Defund the Police? No, Defund Sociologists!

The demand currently on the lips of youthful mobs and their academic enablers is “Defund the Police”, a catchy phrase that encapsulates both the innocence and ignorance of the young […]
Published on September 16, 2020

The demand currently on the lips of youthful mobs and their academic enablers is “Defund the Police”, a catchy phrase that encapsulates both the innocence and ignorance of the young and the sinister intent of those who will use any crisis to bring down capitalism and liberal democracy. 

While there may be some virtue in encouraging the constabulary to be less trigger-happy, every adult knows that if you remove the threat of state-sanctioned violence to enforce the rules, you undermine any hope of maintaining peace, order, and public hygiene. People are not, despite the pious platitudes of the Enlightenment philosophers, born good, and experience tells us that Thomas Hobbes was right in describing human life outside of the constraints of society as “solitary, poor, nasty, brutish, and short.” 

That does not mean, however, that sensible folk should let this moment of political disruption go by without enacting some salutary cleansing of our institutions. So let me suggest that instead of taking money away from police departments, we defund departments of the social sciences and the cadres of university administrators.

Universities once saw themselves as places where the truth could be sought, free from outside interference, whether that meddling came from the church, the government, or commercial interests. This was at the very foundations of the creation of these institutions in the Middle Ages and was behind the creation of tenured employment for academics in the modern era. In the 21st century, however, post-secondary education has fallen into the hands of activists who have abandoned any pretence of scholarly objectivity and career administrators who tremble before Twitter mobs.

A few examples should stimulate some critical thinking on this dilemma.

It is a truth universally acknowledged that any department with the word “Studies” in its title is merely a front for social justice warriors to preach their brand of snake oil to credulous students. There is no intellectual diversity in these areas; all ideology has been agreed in advance and all research is conducted to buttress the a priori convictions. 

So, in “Native” or “Indigenous  Studies”, one must not look for unbiased examinations of reality but rather a set of activists “privileging an Indigenous perspective”, “exposing the lies of the self-serving colonial academic institutions,” “bolstering the rights and obligation to disobedience” and “defense of the Indigenous principles of sovereignty and nationhood,” using methods and theories  in a way “that benefits Native people and/or communities”.1 Expect the same sort of bias in Whiteness Studies, Women’s Studies, Fatness Studies, etc.

Very well, you might say, scholarship is twisted to a particular political end – but surely it is of a high standard and worth the billions of dollars that Canadian taxpayers, parents, and students pump into the system annually.

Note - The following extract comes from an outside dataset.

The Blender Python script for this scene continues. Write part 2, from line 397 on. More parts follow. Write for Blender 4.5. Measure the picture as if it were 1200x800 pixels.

Alas, one cannot always count on that.

The social sciences seem to have increasingly become a playground for expensive navel-gazing and preposterous theorizing of no use to anyone except as a way to rack up publication credits. Consider the phenomenon of “auto-ethnology” or SPN (Scholarly Personal Narrative) where intellectuals publish articles about their feelings. Behold an abstract of an article entitled “Dwelling With Wildflowers: Qualitative Inquiry as Life-Living and Life-Giving”: 

Here in this short piece, I reconsider qualitative inquiry based on my chance encounter with a buttonhole flower. This encounter offered me an opportunity to explore not only my relationship with vegetal life, but also how dwelling with wildflowers allows one to reconceptualize qualitative inquiry as a practice of life-living and live-giving that emerges from a logic of conviviality. Practicing qualitative inquiry as life-living and life-giving serves as a means to unmoor our practices of inquiry from the abstraction of re-presentation and the predicative logic on which this is based, and to offer instead a conceptualization of inquiry as a process of dwelling with/in the world, and in this togetherness, experience (the potential of) life.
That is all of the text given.